* **Your goal**
Omit all pictures. Copy the rest of the material exactly.

* **Information shown**
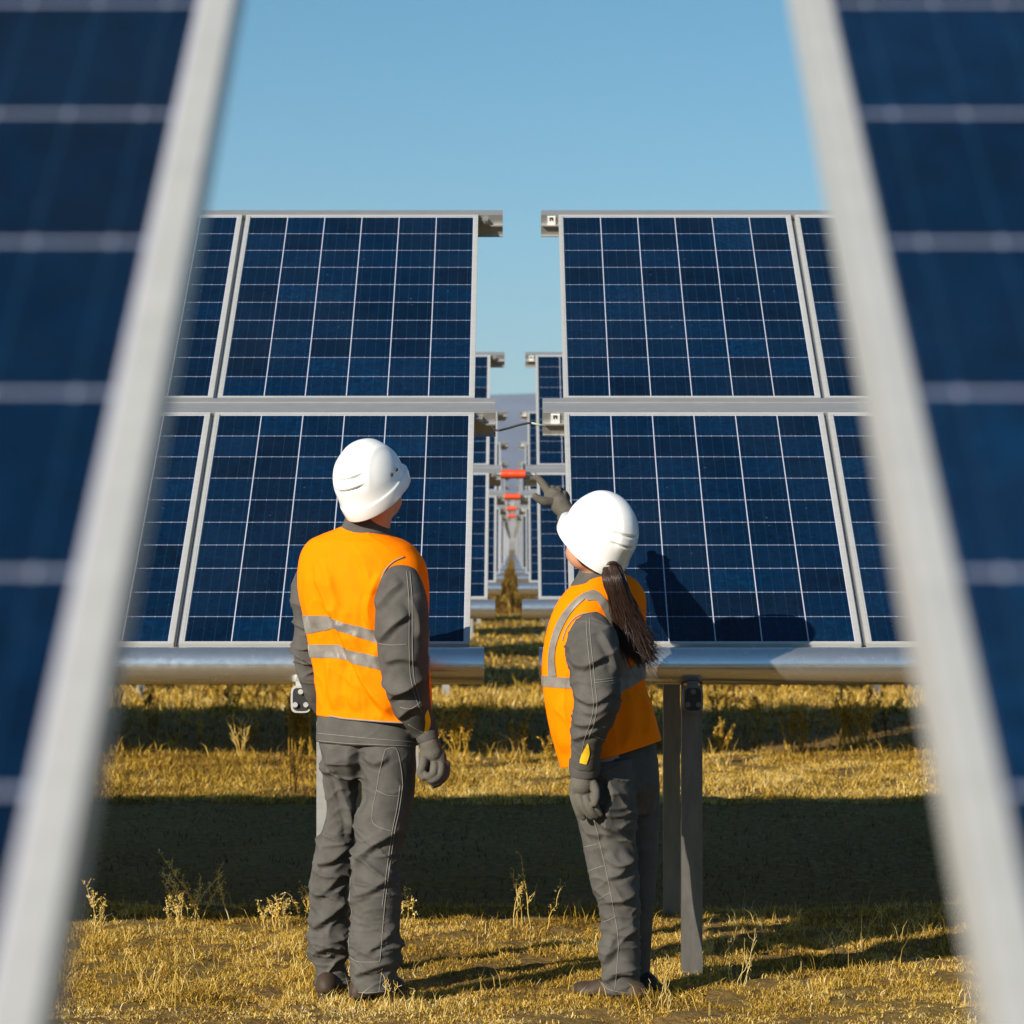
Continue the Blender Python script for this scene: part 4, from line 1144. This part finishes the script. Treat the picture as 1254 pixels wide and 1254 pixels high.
# ponytail: many strands flowing off a tied root
def hair(root):
    hr = np.random.default_rng(3)
    path = spline([wpx(747, 690, 10.38), wpx(752, 710, 10.35), wpx(762, 740, 10.36), wpx(770, 768, 10.37), wpx(777, 792, 10.37), wpx(786, 806, 10.37)], 40)
    mb = MB()
    core = limb([tuple(path[i]) + (r,) for i, r in ((0, .016), (8, .021), (16, .022), (24, .020), (30, .012))], n=24, sub=6)
    for q in core: mb.add(*q)
    for k in range(2600):
        a = hr.uniform(0, 2 * math.pi); rad = math.sqrt(hr.uniform(.35, 1.15)) * (1 + .16 * math.sin(a * 5 + 1))
        end = int(hr.uniform(27, 40)); st = int(hr.uniform(0, 4))
        t = np.linspace(0, 1, end - st)
        prof = np.interp(np.arange(st, end) / 39, [0, .2, .45, .65, .85, 1], [.024, .032, .036, .036, .032, .026]) * rad
        fl = hr.normal(0, 1, 3) * (.010 if k % 9 else .030)
        tw = a + 1.0 * t * hr.normal(.2, .5)
        P = path[st:end] + np.stack([np.cos(tw) * prof, np.sin(tw) * prof * .8, np.zeros_like(t)], 1) + fl[None] * (t ** 3)[:, None]
        P[:, 0] += (t ** 4) * hr.uniform(-.01, .045) + .006 * np.sin(t * 9 + a * 1.5 + hr.normal(0, .3)) * t
        P[:, 2] += .004 * np.sin(t * 13 + a)
        P[:, 2] += (t ** 4) * hr.uniform(-.03, .02)
        mb.tube(P[::2] if len(P) % 2 else P[1::2], np.linspace(.0013, .0004, len(P[::2] if len(P) % 2 else P[1::2])), 4, 0, False)
    tie = limb([tuple(path[1]) + (.026,), tuple(path[2]) + (.027,), tuple(path[3]) + (.026,)], n=20, ends=False)
    for q in tie: mb.add(*q)
    # nape and cap hair under the helmet
    A = np.array(RMw)
    mb.add(*ellipsoid(HW + A @ np.array([0, -.020, .006]), (.0765, .088, .082), A, 40, 30))
    return add('hair', mb.mesh('hair', [M_HAIR], True), root)
hair(woman)

# ---------------------------------------------------------------- grass and weeds
def blade_mat(name, stops, rough=.7):
    m = mat(name, (.4, .3, .1), rough, spec=.15)
    nt = m.node_tree; nn, ll, b = nodes(m)
    a = nn.new('ShaderNodeAttribute'); a.attribute_name = 'tint'
    c = ramp(nt, a.outputs['Fac'], stops)
    ll.new(c, b.inputs['Base Color'])
    tr = nn.new('ShaderNodeBsdfTranslucent'); ll.new(c, tr.inputs[0])
    mx = nn.new('ShaderNodeMixShader'); mx.inputs[0].default_value = .25
    ll.new(b.outputs[0], mx.inputs[1]); ll.new(tr.outputs[0], mx.inputs[2]); ll.new(mx.outputs[0], nn['Material Output'].inputs[0])
    return m
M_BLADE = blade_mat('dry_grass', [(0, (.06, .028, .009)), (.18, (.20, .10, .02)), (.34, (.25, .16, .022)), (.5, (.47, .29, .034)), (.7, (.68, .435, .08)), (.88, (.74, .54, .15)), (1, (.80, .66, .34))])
def blades(X, Y, H, W, lean, tint, z0=None, r=rng):
    """bent two-segment blades"""
    n = len(X)
    Z = gh(X, Y) if z0 is None else z0
    az = r.uniform(0, 2 * math.pi, n); la = r.uniform(0, 2 * math.pi, n)
    L = lean * r.uniform(.3, 1.2, n)
    base = np.stack([X, Y, Z], 1)
    wv = np.stack([np.cos(az), np.sin(az), np.zeros(n)], 1) * (W / 2)[:, None]
    ld = np.stack([np.cos(la), np.sin(la), np.zeros(n)], 1)
    up = np.array([0, 0, 1.0])
    mid = base + (H * .55 * np.cos(L * .6))[:, None] * up + (H * .55 * np.sin(L * .6))[:, None] * ld
    tip = mid + (H * .5 * np.cos(L * 1.7))[:, None] * up + (H * .5 * np.sin(L * 1.7))[:, None] * ld
    V = np.stack([base - wv, base + wv, mid + wv * .8, mid - wv * .8, tip], 1).reshape(-1, 3)
    i = np.arange(n)[:, None] * 5
    return V, i + np.array([[0, 1, 2, 3]]), i + np.array([[3, 2, 4]]), np.repeat(tint, 5)
def scatter(x0, x1, y0, y1, dens, clump=0., cs=3.0):
    n = int((x1 - x0) * (y1 - y0) * dens)
    X = rng.uniform(x0, x1, n); Y = rng.uniform(y0, y1, n)
    if clump > 0:
        q = fbm(np.stack([X * cs, Y * cs, np.full(n, 4.2)], 1), 3)
        k = rng.uniform(0, 1, n) < smooth01((q + .55 - clump * .5) * 1.6)
        X, Y = X[k], Y[k]
    return X, Y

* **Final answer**
Continue the Blender Python script for this scene: part 4, from line 1144. This part finishes the script. Treat the picture as 1254 pixels wide and 1254 pixels high.
# ponytail: many strands flowing off a tied root
def hair(root):
    hr = np.random.default_rng(3)
    path = spline([wpx(747, 690, 10.38), wpx(752, 710, 10.35), wpx(762, 740, 10.36), wpx(770, 768, 10.37), wpx(777, 792, 10.37), wpx(786, 806, 10.37)], 40)
    mb = MB()
    core = limb([tuple(path[i]) + (r,) for i, r in ((0, .016), (8, .021), (16, .022), (24, .020), (30, .012))], n=24, sub=6)
    for q in core: mb.add(*q)
    for k in range(2600):
        a = hr.uniform(0, 2 * math.pi); rad = math.sqrt(hr.uniform(.35, 1.15)) * (1 + .16 * math.sin(a * 5 + 1))
        end = int(hr.uniform(27, 40)); st = int(hr.uniform(0, 4))
        t = np.linspace(0, 1, end - st)
        prof = np.interp(np.arange(st, end) / 39, [0, .2, .45, .65, .85, 1], [.024, .032, .036, .036, .032, .026]) * rad
        fl = hr.normal(0, 1, 3) * (.010 if k % 9 else .030)
        tw = a + 1.0 * t * hr.normal(.2, .5)
        P = path[st:end] + np.stack([np.cos(tw) * prof, np.sin(tw) * prof * .8, np.zeros_like(t)], 1) + fl[None] * (t ** 3)[:, None]
        P[:, 0] += (t ** 4) * hr.uniform(-.01, .045) + .006 * np.sin(t * 9 + a * 1.5 + hr.normal(0, .3)) * t
        P[:, 2] += .004 * np.sin(t * 13 + a)
        P[:, 2] += (t ** 4) * hr.uniform(-.03, .02)
        mb.tube(P[::2] if len(P) % 2 else P[1::2], np.linspace(.0013, .0004, len(P[::2] if len(P) % 2 else P[1::2])), 4, 0, False)
    tie = limb([tuple(path[1]) + (.026,), tuple(path[2]) + (.027,), tuple(path[3]) + (.026,)], n=20, ends=False)
    for q in tie: mb.add(*q)
    # nape and cap hair under the helmet
    A = np.array(RMw)
    mb.add(*ellipsoid(HW + A @ np.array([0, -.020, .006]), (.0765, .088, .082), A, 40, 30))
    return add('hair', mb.mesh('hair', [M_HAIR], True), root)
hair(woman)

# ---------------------------------------------------------------- grass and weeds
def blade_mat(name, stops, rough=.7):
    m = mat(name, (.4, .3, .1), rough, spec=.15)
    nt = m.node_tree; nn, ll, b = nodes(m)
    a = nn.new('ShaderNodeAttribute'); a.attribute_name = 'tint'
    c = ramp(nt, a.outputs['Fac'], stops)
    ll.new(c, b.inputs['Base Color'])
    tr = nn.new('ShaderNodeBsdfTranslucent'); ll.new(c, tr.inputs[0])
    mx = nn.new('ShaderNodeMixShader'); mx.inputs[0].default_value = .25
    ll.new(b.outputs[0], mx.inputs[1]); ll.new(tr.outputs[0], mx.inputs[2]); ll.new(mx.outputs[0], nn['Material Output'].inputs[0])
    return m
M_BLADE = blade_mat('dry_grass', [(0, (.06, .028, .009)), (.18, (.20, .10, .02)), (.34, (.25, .16, .022)), (.5, (.47, .29, .034)), (.7, (.68, .435, .08)), (.88, (.74, .54, .15)), (1, (.80, .66, .34))])
def blades(X, Y, H, W, lean, tint, z0=None, r=rng):
    """bent two-segment blades"""
    n = len(X)
    Z = gh(X, Y) if z0 is None else z0
    az = r.uniform(0, 2 * math.pi, n); la = r.uniform(0, 2 * math.pi, n)
    L = lean * r.uniform(.3, 1.2, n)
    base = np.stack([X, Y, Z], 1)
    wv = np.stack([np.cos(az), np.sin(az), np.zeros(n)], 1) * (W / 2)[:, None]
    ld = np.stack([np.cos(la), np.sin(la), np.zeros(n)], 1)
    up = np.array([0, 0, 1.0])
    mid = base + (H * .55 * np.cos(L * .6))[:, None] * up + (H * .55 * np.sin(L * .6))[:, None] * ld
    tip = mid + (H * .5 * np.cos(L * 1.7))[:, None] * up + (H * .5 * np.sin(L * 1.7))[:, None] * ld
    V = np.stack([base - wv, base + wv, mid + wv * .8, mid - wv * .8, tip], 1).reshape(-1, 3)
    i = np.arange(n)[:, None] * 5
    return V, i + np.array([[0, 1, 2, 3]]), i + np.array([[3, 2, 4]]), np.repeat(tint, 5)
def scatter(x0, x1, y0, y1, dens, clump=0., cs=3.0):
    n = int((x1 - x0) * (y1 - y0) * dens)
    X = rng.uniform(x0, x1, n); Y = rng.uniform(y0, y1, n)
    if clump > 0:
        q = fbm(np.stack([X * cs, Y * cs, np.full(n, 4.2)], 1), 3)
        k = rng.uniform(0, 1, n) < smooth01((q + .55 - clump * .5) * 1.6)
        X, Y = X[k], Y[k]
    return X, Y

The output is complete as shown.